Football shirts matter.

They demonstrate everything there is to love about the game; a sign of solidarity, loyalty, belonging – but more than anything, history.

Sadly, football clubs and those who fund them are losing touch with the importance of the shirts, neglecting how and why they came about and everything they stand for; instead seeing the flagship of the club as an opportunity for further advertising space.

Often forgotten by these owners are stories like how Notts County’s famous black and white was the influence of Juventus’ design and city rivals Forest prompted the red of Argentinian giants Independiente.

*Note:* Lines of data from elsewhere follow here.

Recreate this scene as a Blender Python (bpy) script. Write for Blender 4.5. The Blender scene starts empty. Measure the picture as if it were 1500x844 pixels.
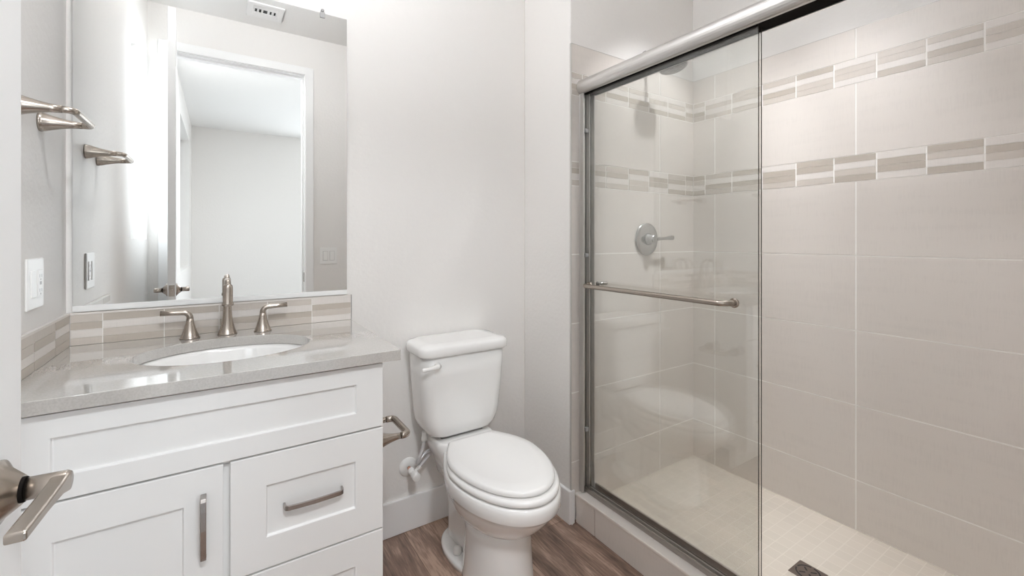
import bpy, bmesh, math, random
from mathutils import Vector, Matrix
random.seed(7)
S = bpy.context.scene
COL = S.collection
PI = math.pi

# ------------------------------------------------------------------ camera
cam_d = bpy.data.cameras.new('camera')
cam = bpy.data.objects.new('camera', cam_d)
COL.objects.link(cam)
cam.location = (0, 0, 1.25)
cam.rotation_euler = (PI / 2, 0, -math.atan((750 - 322.7) / 648.8))
cam_d.sensor_fit = 'HORIZONTAL'
cam_d.sensor_width = 36.0
cam_d.lens = 36.0 * 648.8 / 1500
cam_d.shift_y = -(422 - 350.5) / 1500
cam_d.clip_start = 0.02
S.camera = cam

# ------------------------------------------------------------------ light and exposure
S.view_settings.view_transform = 'Standard'
S.view_settings.look = 'None'
S.view_settings.gamma = 1
S.view_settings.use_curve_mapping = False
S.view_settings.exposure = 0.19
W = bpy.data.worlds.new('overcast_sky')
S.world = W
W.use_nodes = True
bg = W.node_tree.nodes['Background']
bg.inputs[0].default_value = (0.93, 0.97, 1.0, 1)
bg.inputs[1].default_value = 1.0
S.cycles.max_bounces = 18
S.cycles.diffuse_bounces = 12
S.cycles.glossy_bounces = 8
S.cycles.transparent_max_bounces = 24
S.cycles.caustics_reflective = False
S.cycles.sample_clamp_indirect = 6.0
S.cycles.blur_glossy = 0.0
S.cycles.use_adaptive_sampling = False

CAN_POWER = 4.5         # recessed shower can, main beam
CAN_WIDE = 1.0          # recessed shower can, wide spill
SPOT_FILL_POWER = 46.0        # extra spot added at the shower can, brightens the back wall
GLOBE_FILL_POWER = 19.0       # globe added as fill light for the bathroom
HALL_FILL_POWER = 33.0       # fill light added in the bedroom just outside the doorway
WIN1_POWER = 5.0       # daylight at the bathroom window
WIN3_FILL_POWER = 46.0       # fill lamp in the added far bedroom window


def portal(name, loc, rot, sx, sy):
    l = bpy.data.lights.new(name, 'AREA')
    l.shape = 'RECTANGLE'
    l.size, l.size_y = sx, sy
    l.cycles.is_portal = True
    o = bpy.data.objects.new(name, l)
    o.location = loc
    o.rotation_euler = rot
    COL.objects.link(o)


portal('window_daylight', (-0.54, 0.393, 1.853), (0, -PI / 2, 0), 1.2, 0.58)
portal('window_daylight', (-0.50, -2.325, 1.69), (0, -PI / 2, 0), 1.54, 1.45)
portal('window_daylight', (1.95, -3.79, 1.35), (PI / 2, 0, 0), 1.2, 2.1)  # portal of the added far bedroom window


def daylight(name, loc, rot, sx, sy, power):
    l = bpy.data.lights.new(name, 'AREA')
    l.shape = 'RECTANGLE'
    l.size, l.size_y = sx, sy
    l.energy = power
    l.color = (0.88, 0.945, 1.0)
    o = bpy.data.objects.new(name, l)
    o.location = loc
    o.rotation_euler = rot
    COL.objects.link(o)


daylight('window_boost_lamp', (-0.455, 0.393, 1.853), (0, -PI / 2, 0), 1.1, 0.5, WIN1_POWER)
daylight('window_boost_lamp', (1.95, -3.67, 1.35), (PI / 2, 0, 0), 1.1, 2.0, WIN3_FILL_POWER)  # lamp in the added far window, brightens the bathroom


# ------------------------------------------------------------------ materials
def mat(name, color, rough=0.5, metal=0.0, **kw):
    m = bpy.data.materials.new(name)
    m.use_nodes = True
    b = m.node_tree.nodes['Principled BSDF']
    b.inputs['Base Color'].default_value = (*color, 1)
    b.inputs['Roughness'].default_value = rough
    b.inputs['Metallic'].default_value = metal
    for k, v in kw.items():
        b.inputs[k.replace('_', ' ')].default_value = v
    return m


def nodes(m):
    nt = m.node_tree
    return nt, nt.nodes['Principled BSDF']


def N(nt, kind, **props):
    n = nt.nodes.new(kind)
    for k, v in props.items():
        setattr(n, k, v)
    return n


def coords(nt, scale=(1, 1, 1), rot=(0, 0, 0), loc=(0, 0, 0)):
    g = N(nt, 'ShaderNodeNewGeometry')
    mp = N(nt, 'ShaderNodeMapping')
    mp.inputs['Scale'].default_value = scale
    mp.inputs['Rotation'].default_value = rot
    mp.inputs['Location'].default_value = loc
    nt.links.new(g.outputs['Position'], mp.inputs['Vector'])
    return mp.outputs['Vector']


def add_bump(m, scale, strength, dist=0.002, detail=3.0, stretch=(1, 1, 1)):
    nt, b = nodes(m)
    t = N(nt, 'ShaderNodeTexNoise')
    t.inputs['Scale'].default_value = scale
    t.inputs['Detail'].default_value = detail
    nt.links.new(coords(nt, stretch), t.inputs['Vector'])
    bp = N(nt, 'ShaderNodeBump')
    bp.inputs['Strength'].default_value = strength
    bp.inputs['Distance'].default_value = dist
    nt.links.new(t.outputs['Fac'], bp.inputs['Height'])
    nt.links.new(bp.outputs['Normal'], b.inputs['Normal'])


def add_noise_color(m, c1, c2, scale, stretch=(1, 1, 1), detail=4.0, lo=0.35, hi=0.65):
    nt, b = nodes(m)
    t = N(nt, 'ShaderNodeTexNoise')
    t.inputs['Scale'].default_value = scale
    t.inputs['Detail'].default_value = detail
    nt.links.new(coords(nt, stretch), t.inputs['Vector'])
    r = N(nt, 'ShaderNodeValToRGB')
    r.color_ramp.elements[0].position = lo
    r.color_ramp.elements[1].position = hi
    r.color_ramp.elements[0].color = (*c1, 1)
    r.color_ramp.elements[1].color = (*c2, 1)
    nt.links.new(t.outputs['Fac'], r.inputs['Fac'])
    nt.links.new(r.outputs['Color'], b.inputs['Base Color'])


M = {}
M['wall'] = mat('wall_paint', (0.79, 0.772, 0.752), 0.55)
add_bump(M['wall'], 60, 0.3, 0.005, 5.0)
M['ceiling'] = mat('ceiling_paint', (0.84, 0.835, 0.825), 0.7)
add_bump(M['ceiling'], 90, 0.25, 0.003)
M['trim'] = mat('trim_paint', (0.86, 0.86, 0.86), 0.3)
M['cabinet'] = mat('cabinet_paint', (0.82, 0.82, 0.815), 0.35)
M['gap'] = mat('cabinet_shadow_gap', (0.45, 0.45, 0.45), 0.6)
M['porcelain'] = mat('white_porcelain', (0.84, 0.835, 0.825), 0.08, Coat_Weight=0.5, Coat_Roughness=0.03)
M['seat'] = mat('white_seat_plastic', (0.83, 0.82, 0.81), 0.18)
M['plastic'] = mat('white_plastic', (0.84, 0.835, 0.82), 0.3)
M['dark'] = mat('dark_slot', (0.015, 0.014, 0.013), 0.6)
M['nickel'] = mat('brushed_nickel', (0.43, 0.38, 0.335), 0.26, 1.0)
add_bump(M['nickel'], 400, 0.06, 0.0005, 2.0, (1, 1, 0.05))
M['satin'] = mat('satin_aluminium', (0.68, 0.665, 0.65), 0.42, 1.0)
M['pull'] = mat('pewter_pull', (0.42, 0.39, 0.37), 0.25, 1.0)
M['chrome'] = mat('satin_chrome', (0.52, 0.52, 0.515), 0.2, 1.0)
M['copper'] = mat('copper_pipe', (0.75, 0.36, 0.24), 0.25, 1.0)
M['drain'] = mat('drain_bronze', (0.22, 0.18, 0.16), 0.4, 1.0)
M['mirror'] = mat('silvered_mirror', (0.93, 0.94, 0.935), 0.0, 1.0)
M['channel'] = mat('mirror_channel', (0.86, 0.86, 0.855), 0.22, 0.0)
M['braid'] = mat('braided_hose', (0.62, 0.61, 0.62), 0.35, 0.5)
M['clip'] = mat('clear_plastic_clip', (0.85, 0.85, 0.85), 0.1, 0.0, Transmission_Weight=0.6)
M['black'] = mat('black_channel', (0.012, 0.010, 0.009), 0.9, Specular_IOR_Level=0.05)
M['glass_edge'] = mat('glass_edge_dark', (0.055, 0.05, 0.045), 0.25)
M['grout'] = mat('tile_grout', (0.92, 0.90, 0.87), 0.8)
M['lamp'] = mat('lamp_lens', (0.9, 0.9, 0.88), 0.4)

# quartz worktop
M['quartz'] = mat('quartz_top', (0.50, 0.48, 0.455), 0.10, Coat_Weight=1.0, Coat_Roughness=0.02, Coat_IOR=1.9)
add_noise_color(M['quartz'], (0.455, 0.435, 0.41), (0.525, 0.505, 0.48), 260, detail=6, lo=0.3, hi=0.6)


def linen(name, c, rough=0.32):
    m = mat(name, c, rough)
    d = tuple(x * 0.975 for x in c)
    e = tuple(min(1, x * 1.015) for x in c)
    nt, b = nodes(m)
    t1 = N(nt, 'ShaderNodeTexNoise'); t1.inputs['Scale'].default_value = 9; t1.inputs['Detail'].default_value = 7
    t2 = N(nt, 'ShaderNodeTexNoise'); t2.inputs['Scale'].default_value = 30; t2.inputs['Detail'].default_value = 5
    nt.links.new(coords(nt, (0.5, 0.5, 4)), t1.inputs['Vector'])
    nt.links.new(coords(nt, (10, 10, 0.8)), t2.inputs['Vector'])
    mx = N(nt, 'ShaderNodeMath', operation='ADD')
    nt.links.new(t1.outputs['Fac'], mx.inputs[0]); nt.links.new(t2.outputs['Fac'], mx.inputs[1])
    r = N(nt, 'ShaderNodeValToRGB')
    r.color_ramp.elements[0].position = 0.75; r.color_ramp.elements[1].position = 1.25
    r.color_ramp.elements[0].color = (*d, 1); r.color_ramp.elements[1].color = (*e, 1)
    half = N(nt, 'ShaderNodeMath', operation='MULTIPLY'); half.inputs[1].default_value = 1.0
    nt.links.new(mx.outputs[0], half.inputs[0])
    nt.links.new(half.outputs[0], r.inputs['Fac'])
    nt.links.new(r.outputs['Color'], b.inputs['Base Color'])
    return m


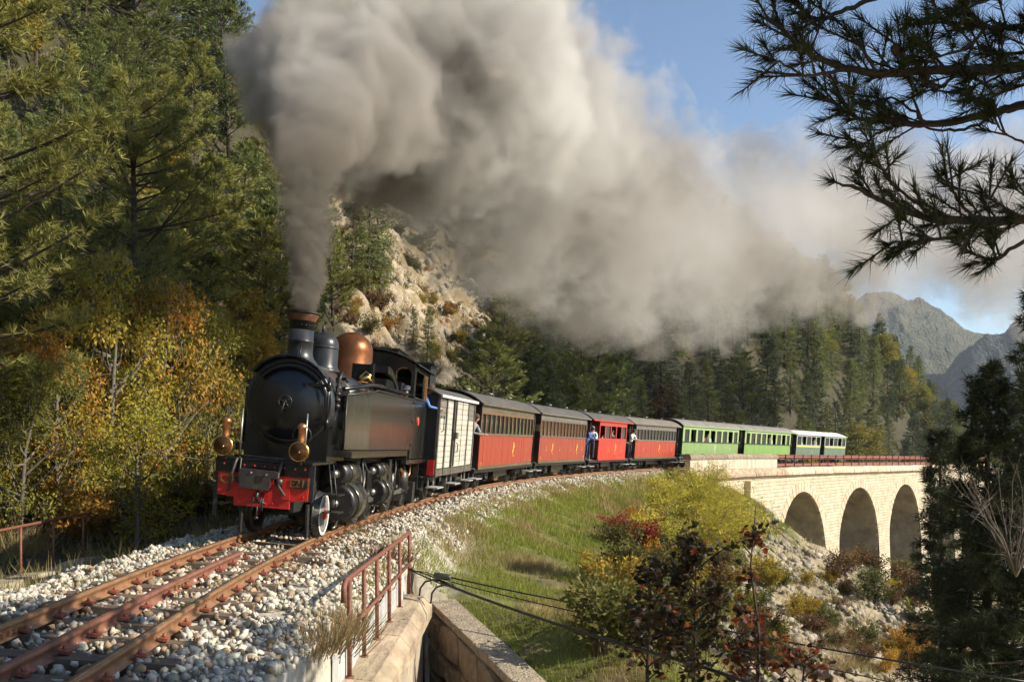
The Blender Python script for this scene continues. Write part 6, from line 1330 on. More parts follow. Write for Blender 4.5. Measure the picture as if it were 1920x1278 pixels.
for k in range(80):                       # scrub on the rocky clearing
    px, py = rr.uniform(590, 960), rr.uniform(420, 700); g = ray_ground(px, py, 30)
    if g is None or rocky(np.array([g.x]), np.array([g.y]))[0] < .1: continue
    key = rr.choice(['bush_b', 'bush_b', 'bush_y', 'bush_g', 'bush_o']); plant(key, g.x, g.y, rr.uniform(.45, 1.1), 'shrub', f'{names[key]} scrub on the rocky slope behind the engine', 'shrub', f'{names[key]} scrub on the rocky slope', tilt=.15)

# right bank shrubs
def put(key, px, py, sc, label, group=None, name='shrub', dmin=9, sq=1.0, D=None):
    g = ray_ground(px, py, dmin) if D is None else None
    if D is not None: q = P(px, 0, D); g = Vector((q.x, q.y, gz(q.x, q.y)))
    if g is None: return
    return plant(key, g.x, g.y, sc, name, label, 'shrub', group, z=g.z, squash=sq, tilt=.06)
M['willow'] = leafmat('yellow_willow_leaves', (.62, .53, .065), (.34, .32, .045), .4, .15, .6, 1.2)
variants('bush_willow', lambda k: bush(2.6, 1.5, 460 + k, 3400, .17, 20, .22, 0, .35), 3, M['willow'], M['bark2'])
for k, (px, py, sc) in enumerate(((1290, 985, 1.0), (1330, 1010, 1.05), (1370, 1045, .95), (1245, 975, .8), (1300, 1060, 1.0), (1360, 975, .8), (1240, 1040, .7), (1330, 930, .8), (1290, 930, .6), (1400, 1010, .8))):
    put('bush_willow', px, py, sc, 'feathery yellow willow shrub on the bank below the parapet', 'willow shrubs below the parapet', sq=1.15)
for k, (px, py, sc, key) in enumerate(((1165, 1010, .6, 'bush_r'), (1205, 1030, .75, 'bush_r'), (1240, 1000, .6, 'bush_r'), (1190, 985, .5, 'bush_o'), (1272, 1085, .6, 'bush_r'), (1225, 1060, .6, 'bush_o'))):
    put(key, px, py, sc, ('red' if key == 'bush_r' else 'orange') + ' sumac like shrub on the grass bank by the willows', ('red' if key == 'bush_r' else 'orange') + ' shrubs by the willows')
for k in range(42):
    px, py = rr.uniform(1120, 1460), rr.uniform(1010, 1260); key = rr.choice(['bush_g', 'bush', 'bush_y', 'bush_b', 'bush_g']); put(key, px, py, rr.uniform(.45, .85), f'{names[key]} low shrub on the right bank', f'{names[key]} shrubs on the right bank')
for (px, D, sc, key) in ((1512, 68, .9, 'bush'), (1535, 66, .8, 'bush_b'), (1600, 62, 1.2, 'bush_o'), (1628, 60, 1.3, 'bush_b'), (1655, 64, 1.2, 'bush_y'), (1585, 56, .9, 'bush_b'), (1680, 58, 1.2, 'bush_g'), (1560, 52, 1.0, 'bush_b'), (1720, 52, 1.6, 'bush_b'), (1760, 48, 1.8, 'bush_g'), (1640, 48, 1.1, 'bush_g')):
    put(key, px, 0, sc, f'{names[key]} bushes growing below the viaduct arches', f'{names[key]} bushes below the arches', D=D)
for k in range(46):
    px, py = rr.uniform(1430, 1760), rr.uniform(1060, 1270); key = rr.choice(['bush_b', 'bush_g', 'bush_b', 'bush_y']); put(key, px, py, rr.uniform(.3, .7), f'{names[key]} scrub on the stony slope under the viaduct', f'{names[key]} scrub on the stony slope')
for (px, py, sc) in ((1700, 1250, .9), (1690, 1225, .7), (1745, 1235, .6), (1815, 1262, .8), (1660, 1262, .6)): put('bush_o', px, py, sc, 'bright orange red shrub low on the stony slope', 'orange shrubs low on the slope')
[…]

Look no further than Vincent Tan’s decision to change Cardiff City’s strip from blue to red and the fury that followed and it is clear that a club’s shirt is a symbol of tradition and pride to its supporters.

A shame, then, that these iconic colours, possessors of such epochal status among doting supporters in towns and cities, must be tarnished with the addition of overbearing, ever-changing and even unethical sponsors’ logos – all in the name of football’s obsessive pursuit of income streams.

With the annual season-by-season turnaround of replica jerseys, one that particularly stuck out this summer was Hull City’s home shirt adorning the giant logo of East Yorkshire’s Flamingo Land.

Coupled with the embarrassment that has come from the club’s owner’s pursuit of a name change, which has twice been rejected by the FA, the honour of City’s famous orange and black is being made a mockery with a flamingo – far from the club’s proud shipbuilding and fishing roots on the River Humber and an all too common theme of kits in recent years.

Whether it be from betting companies, casinos or alcohol, the combined value of shirt sponsorship deals in the Premier League broke the £200m barrier after Chelsea and Liverpool secured new deals this summer; an unfathomable amount compared to the amount received by German side Eintracht Braunschweig when they signed the first shirt sponsorship contract of its kind with Jägermeister in 1973.

The incessant hunt of clubs throughout the leagues for these sponsorship deals knows no limits, rarely with consideration for whether the company offering the largest figure fits within the ethics of a football club, often leading to a marring of the club’s heritage and reputation which has taken so long to form and maintain.

Newcastle’s fling with pay day loans company Wonga put Muslim players Papiss Cisse, Demba Ba and Hatem Ben Arfa in awkward positions and Cisse threatened to leave the club due to the nature of the company’s sky-high interest rate, conflicting with his Islamic beliefs on lending money.

Undeniably, the finances resulting from shirt sponsorship provide vital funds for clubs to spend on players and the day-to-day costs of running a club – even for a club’s survival in the lower leagues – but the manner in which certain clubs feature wholly inappropriate advertising dishonours the legacy represented by the shirt.

While teams all around Europe have followed Eintracht’s initial lead, Burnley bucked the trend in the 2000/01 season and featured just the club’s badge and manufacturer – a shirt that would be the club’s highest-selling to date which would suggest that supporters prefer a shirt with the badge as its defining feature.

Similarly, Athletic Bilbao resisted the temptation of a simple opportunity of further funding, printing a sponsor for the first time as lately as 2009.

José María Arrate, the club’s president between 1994 and 2001, was influential in maintaining Athletic as a sporting institution comprising of local players.

“We only wish for the sons of our club to represent our club, and in so wishing we stand out as a sporting entity, not a business concept.” He stated, perhaps a mantra more clubs should consider.